Baffling Boston

Last week was a bit of a letdown after the thrills we got when the Obamas went traveling. All those good speeches. All those good dresses. A little hug between Michelle and the queen that set off teensy bits of jealousy among the Brits—“Why does Michelle get to hug the queen and we don’t?” It was all in a good cause.

The queen was quite pretty in her pearls and pink dress. She looked a lot like my late mother, which made me like her even more.

But there was one thing that baffled me. The queen greeted the Obamas in what passes as her living room while carrying a pocketbook. My mother never carried a pocketbook in her living room. Do you carry a pocketbook in your living room? I know the queen carries a pocketbook when she is out greeting people. But what is it about that pocketbook that makes the queen of England dangle it over her arm even in her own living room?

In the interest of diligent reporting I decided to contact Buckingham Palace to find out the answer to the last question, but they provided no email address. I thought about phoning, but overseas calls still cost too much. So we will remain baffled on that score.

Instead I began puzzling over a practice even more baffling than the queen’s pocketbook: Why do Boston’s pedestrians have to push a button to summon a walk signal when citizens in other cities get a walk signal without having to do a blessed thing?

And why, in a city in which everything appears to need repair, would anyone in his or her right mind think those buttons work? Moreover, what must Boston’s tourists think when they see Bostonians ignoring the signals and walking anyway.

So I went right to the top and asked Jim Gillooly, Boston’s affable Deputy Commissioner of Transportation, why Boston needs buttons. He said the buttons are there so a walk cycle will not delay traffic if there are no pedestrians waiting to walk. “Traffic is being handicapped unnecessarily,” he said.

This practice reduces pollution and decreases driver frustration, he said.

That makes sense on a large roadway where there are few pedestrians, and I admit I have seen buttons in other cities at such locations. But in Boston it would be hard to name a downtown intersection where there are no pedestrians waiting to cross. Gillooly acknowledged that, but he said late at night, for example, there is no need for cars to wait when there are no pedestrians around. Point taken.

But that still doesn’t answer the question of why Boston is the only city in North America—maybe the world—that takes that point of view.

The answer appears to be that Boston may be the only city in the world that does not favor “concurrent” pedestrian crossings. Concurrent means that traffic and pedestrians both have a green light to cross an intersection at the same time going in the same direction.

Gillooly said Boston’s one-way streets and complex street patterns mean that concurrent pedestrian and traffic crossings intersections aren’t as safe here.

That’s another bafflement. We all know Boston drivers are crazy, but do we really believe Boston drivers making a turn would mow down more pedestrians than, let’s say, Chicago or Cambridge drivers—especially if there were a sign telling them to give way to pedestrians in the cross walk, and also if a police officer were to hang around intermittently at choice locations to ticket potential mowers?
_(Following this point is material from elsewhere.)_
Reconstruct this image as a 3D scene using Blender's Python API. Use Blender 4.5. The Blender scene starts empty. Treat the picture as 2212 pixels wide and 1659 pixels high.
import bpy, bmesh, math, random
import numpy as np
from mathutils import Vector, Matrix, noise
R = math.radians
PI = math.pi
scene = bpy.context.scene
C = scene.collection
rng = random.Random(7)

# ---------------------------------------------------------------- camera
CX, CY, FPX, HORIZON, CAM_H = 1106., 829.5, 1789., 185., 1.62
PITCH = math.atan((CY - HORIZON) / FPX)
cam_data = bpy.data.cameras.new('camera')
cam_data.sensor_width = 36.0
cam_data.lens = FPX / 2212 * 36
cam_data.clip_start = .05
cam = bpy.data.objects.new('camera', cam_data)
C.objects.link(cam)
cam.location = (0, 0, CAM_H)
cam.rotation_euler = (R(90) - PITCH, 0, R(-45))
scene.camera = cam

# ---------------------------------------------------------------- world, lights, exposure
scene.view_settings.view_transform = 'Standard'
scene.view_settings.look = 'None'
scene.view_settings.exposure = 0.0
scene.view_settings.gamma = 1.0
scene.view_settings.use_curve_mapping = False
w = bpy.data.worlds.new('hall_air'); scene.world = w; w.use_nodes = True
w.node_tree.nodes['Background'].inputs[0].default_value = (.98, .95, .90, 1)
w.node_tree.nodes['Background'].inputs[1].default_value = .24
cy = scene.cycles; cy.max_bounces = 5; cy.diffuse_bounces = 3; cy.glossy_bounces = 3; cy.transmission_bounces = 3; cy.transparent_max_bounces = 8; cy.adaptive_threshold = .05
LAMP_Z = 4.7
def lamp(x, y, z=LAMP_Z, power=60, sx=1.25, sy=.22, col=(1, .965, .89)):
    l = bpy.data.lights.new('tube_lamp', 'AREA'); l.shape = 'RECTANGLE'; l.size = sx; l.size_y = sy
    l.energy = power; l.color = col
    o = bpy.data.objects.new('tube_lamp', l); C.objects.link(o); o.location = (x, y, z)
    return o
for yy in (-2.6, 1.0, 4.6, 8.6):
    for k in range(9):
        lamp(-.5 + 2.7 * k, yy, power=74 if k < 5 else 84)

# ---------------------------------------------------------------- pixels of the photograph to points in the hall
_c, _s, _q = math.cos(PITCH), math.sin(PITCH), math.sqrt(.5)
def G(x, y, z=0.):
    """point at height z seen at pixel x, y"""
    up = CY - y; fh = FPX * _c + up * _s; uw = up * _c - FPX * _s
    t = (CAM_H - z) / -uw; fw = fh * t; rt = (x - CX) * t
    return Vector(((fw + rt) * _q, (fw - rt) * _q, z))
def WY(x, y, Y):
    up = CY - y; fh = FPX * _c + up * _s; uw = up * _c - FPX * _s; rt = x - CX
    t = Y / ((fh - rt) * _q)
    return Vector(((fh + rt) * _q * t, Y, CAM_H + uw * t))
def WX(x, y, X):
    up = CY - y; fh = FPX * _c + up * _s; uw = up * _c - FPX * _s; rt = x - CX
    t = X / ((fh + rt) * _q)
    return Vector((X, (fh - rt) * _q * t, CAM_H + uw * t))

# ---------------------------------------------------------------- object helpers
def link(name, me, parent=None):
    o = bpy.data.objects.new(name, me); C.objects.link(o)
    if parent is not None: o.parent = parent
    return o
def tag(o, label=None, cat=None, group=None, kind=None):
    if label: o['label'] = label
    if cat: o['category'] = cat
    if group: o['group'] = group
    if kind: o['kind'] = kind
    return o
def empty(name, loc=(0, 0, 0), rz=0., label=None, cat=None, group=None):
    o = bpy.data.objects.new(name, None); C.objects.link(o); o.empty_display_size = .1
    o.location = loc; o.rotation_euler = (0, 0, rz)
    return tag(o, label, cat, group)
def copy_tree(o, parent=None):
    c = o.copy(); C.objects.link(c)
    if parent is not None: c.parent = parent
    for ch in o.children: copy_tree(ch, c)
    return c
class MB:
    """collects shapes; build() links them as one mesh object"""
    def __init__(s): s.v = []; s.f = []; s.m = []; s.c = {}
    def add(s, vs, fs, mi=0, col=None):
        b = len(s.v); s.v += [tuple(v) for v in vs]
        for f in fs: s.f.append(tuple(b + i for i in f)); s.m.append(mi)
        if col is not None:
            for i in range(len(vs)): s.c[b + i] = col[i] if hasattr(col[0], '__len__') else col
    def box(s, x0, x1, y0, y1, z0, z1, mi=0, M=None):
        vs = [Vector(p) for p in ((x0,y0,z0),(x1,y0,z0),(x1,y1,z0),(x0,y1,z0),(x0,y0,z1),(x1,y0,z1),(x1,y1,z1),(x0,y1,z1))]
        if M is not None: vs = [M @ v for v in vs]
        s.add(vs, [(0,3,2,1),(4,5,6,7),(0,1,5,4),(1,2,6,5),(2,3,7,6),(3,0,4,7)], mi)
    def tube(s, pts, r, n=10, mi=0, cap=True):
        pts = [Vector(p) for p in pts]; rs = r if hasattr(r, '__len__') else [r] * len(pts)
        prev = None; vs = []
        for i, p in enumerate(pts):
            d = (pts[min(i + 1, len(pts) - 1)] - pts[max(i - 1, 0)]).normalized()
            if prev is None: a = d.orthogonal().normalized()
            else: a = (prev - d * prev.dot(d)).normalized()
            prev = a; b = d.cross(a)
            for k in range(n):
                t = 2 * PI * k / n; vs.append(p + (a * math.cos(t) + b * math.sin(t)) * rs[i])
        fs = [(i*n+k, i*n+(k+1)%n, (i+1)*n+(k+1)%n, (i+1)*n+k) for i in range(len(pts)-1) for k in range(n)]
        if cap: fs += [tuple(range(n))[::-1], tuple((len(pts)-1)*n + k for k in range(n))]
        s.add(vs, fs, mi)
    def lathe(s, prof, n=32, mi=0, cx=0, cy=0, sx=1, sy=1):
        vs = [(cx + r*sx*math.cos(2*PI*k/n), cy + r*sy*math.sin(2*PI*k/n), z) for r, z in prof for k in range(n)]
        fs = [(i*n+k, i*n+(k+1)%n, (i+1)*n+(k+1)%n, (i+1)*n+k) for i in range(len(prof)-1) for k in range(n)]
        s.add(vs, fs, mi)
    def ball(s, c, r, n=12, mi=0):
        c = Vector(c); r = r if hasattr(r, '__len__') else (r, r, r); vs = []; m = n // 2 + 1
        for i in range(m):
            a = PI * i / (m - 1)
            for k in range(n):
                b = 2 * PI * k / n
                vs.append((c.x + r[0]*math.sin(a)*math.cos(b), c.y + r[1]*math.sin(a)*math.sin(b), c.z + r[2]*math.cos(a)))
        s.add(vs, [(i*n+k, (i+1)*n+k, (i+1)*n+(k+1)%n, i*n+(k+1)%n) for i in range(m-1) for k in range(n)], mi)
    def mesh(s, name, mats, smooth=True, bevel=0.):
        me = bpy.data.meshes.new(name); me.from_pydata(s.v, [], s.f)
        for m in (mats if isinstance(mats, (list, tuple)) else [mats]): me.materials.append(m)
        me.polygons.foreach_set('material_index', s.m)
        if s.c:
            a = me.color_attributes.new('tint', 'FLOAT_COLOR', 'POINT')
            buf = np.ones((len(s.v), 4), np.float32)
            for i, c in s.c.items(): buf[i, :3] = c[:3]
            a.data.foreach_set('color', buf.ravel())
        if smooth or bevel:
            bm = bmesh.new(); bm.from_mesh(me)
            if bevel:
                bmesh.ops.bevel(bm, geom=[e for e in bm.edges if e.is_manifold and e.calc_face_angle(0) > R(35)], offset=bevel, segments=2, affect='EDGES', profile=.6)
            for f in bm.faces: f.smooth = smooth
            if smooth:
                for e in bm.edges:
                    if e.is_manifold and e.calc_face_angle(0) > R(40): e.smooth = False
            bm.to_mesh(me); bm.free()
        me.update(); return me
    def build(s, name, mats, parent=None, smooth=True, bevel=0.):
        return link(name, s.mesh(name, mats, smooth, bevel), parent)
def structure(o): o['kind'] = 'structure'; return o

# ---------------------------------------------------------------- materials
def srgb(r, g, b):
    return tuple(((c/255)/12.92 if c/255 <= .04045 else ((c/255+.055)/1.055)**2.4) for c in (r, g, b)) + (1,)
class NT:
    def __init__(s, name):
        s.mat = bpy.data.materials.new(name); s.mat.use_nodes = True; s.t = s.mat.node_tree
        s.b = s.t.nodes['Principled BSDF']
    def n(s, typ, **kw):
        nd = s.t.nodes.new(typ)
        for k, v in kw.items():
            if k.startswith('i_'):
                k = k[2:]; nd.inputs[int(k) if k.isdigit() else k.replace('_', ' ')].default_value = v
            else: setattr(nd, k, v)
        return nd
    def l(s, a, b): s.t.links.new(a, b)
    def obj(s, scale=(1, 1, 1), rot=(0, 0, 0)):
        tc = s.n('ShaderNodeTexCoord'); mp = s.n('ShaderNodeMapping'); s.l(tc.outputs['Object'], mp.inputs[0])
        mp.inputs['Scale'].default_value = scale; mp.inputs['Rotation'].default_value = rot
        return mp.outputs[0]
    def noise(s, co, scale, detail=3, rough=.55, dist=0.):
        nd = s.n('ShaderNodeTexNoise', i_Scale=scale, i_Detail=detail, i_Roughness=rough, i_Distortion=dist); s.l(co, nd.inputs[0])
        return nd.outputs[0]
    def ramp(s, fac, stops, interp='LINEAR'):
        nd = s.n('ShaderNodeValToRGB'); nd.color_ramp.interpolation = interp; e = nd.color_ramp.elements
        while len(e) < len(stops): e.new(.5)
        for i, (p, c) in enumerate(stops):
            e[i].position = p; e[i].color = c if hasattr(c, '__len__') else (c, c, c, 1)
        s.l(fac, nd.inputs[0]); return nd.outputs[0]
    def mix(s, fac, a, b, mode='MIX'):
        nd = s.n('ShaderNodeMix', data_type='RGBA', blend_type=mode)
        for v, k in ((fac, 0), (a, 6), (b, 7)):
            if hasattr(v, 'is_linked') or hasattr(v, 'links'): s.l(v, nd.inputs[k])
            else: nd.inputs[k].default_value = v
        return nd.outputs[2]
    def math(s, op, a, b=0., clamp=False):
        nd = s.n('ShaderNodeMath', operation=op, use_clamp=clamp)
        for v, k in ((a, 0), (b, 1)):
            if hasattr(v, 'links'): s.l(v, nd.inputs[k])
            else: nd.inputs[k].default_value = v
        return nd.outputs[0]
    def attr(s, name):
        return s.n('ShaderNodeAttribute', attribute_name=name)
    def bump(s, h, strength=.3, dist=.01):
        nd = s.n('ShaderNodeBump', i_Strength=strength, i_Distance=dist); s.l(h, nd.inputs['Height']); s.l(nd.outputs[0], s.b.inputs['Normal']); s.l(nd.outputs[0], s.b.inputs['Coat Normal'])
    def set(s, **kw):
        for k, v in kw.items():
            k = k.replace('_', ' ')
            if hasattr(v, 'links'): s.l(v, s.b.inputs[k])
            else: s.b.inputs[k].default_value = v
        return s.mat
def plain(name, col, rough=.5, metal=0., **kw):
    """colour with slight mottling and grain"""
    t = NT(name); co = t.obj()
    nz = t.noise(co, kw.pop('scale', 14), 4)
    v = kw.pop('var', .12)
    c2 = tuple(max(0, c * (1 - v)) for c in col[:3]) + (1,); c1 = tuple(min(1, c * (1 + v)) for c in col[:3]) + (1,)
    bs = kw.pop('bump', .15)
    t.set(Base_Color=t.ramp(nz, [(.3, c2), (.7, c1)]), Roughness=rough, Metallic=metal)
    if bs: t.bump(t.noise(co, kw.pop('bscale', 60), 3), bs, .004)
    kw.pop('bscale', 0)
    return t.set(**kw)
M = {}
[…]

Cambridge took away buttons a few years ago, deciding it was safer to give pedestrians the concurrent walk phase, said Sue Clippinger, Cambridge’s Director of Traffic, Parking and Transportation. Her staff felt that pedestrians made impatient by waiting were more likely to take risks. In addition, Clippinger said that concurrent signals typically reduce the wait time for drivers also.

WalkBoston, the pedestrian advocacy group, has tried to persuade the city to make more crossings concurrent, and Gillooly said the percentage of concurrent walk signals is up to 25 percent from about five percent a decade ago.

Moreover, Gillooly said that about 30 percent of the 450 signals connected to the city’s electronic Traffic Management Center have an automatic pedestrian phase during times of day when they are most needed, so you don’t really need to press the button.

That probably baffles pedestrians even more, since they have no idea those intersections exist or where they are or what they need to do.

So not knowing what to do or where, Boston’s experienced pedestrians walk across the street whenever it feels like a good time to do so. The system may be baffling, but maybe it actually works pretty well.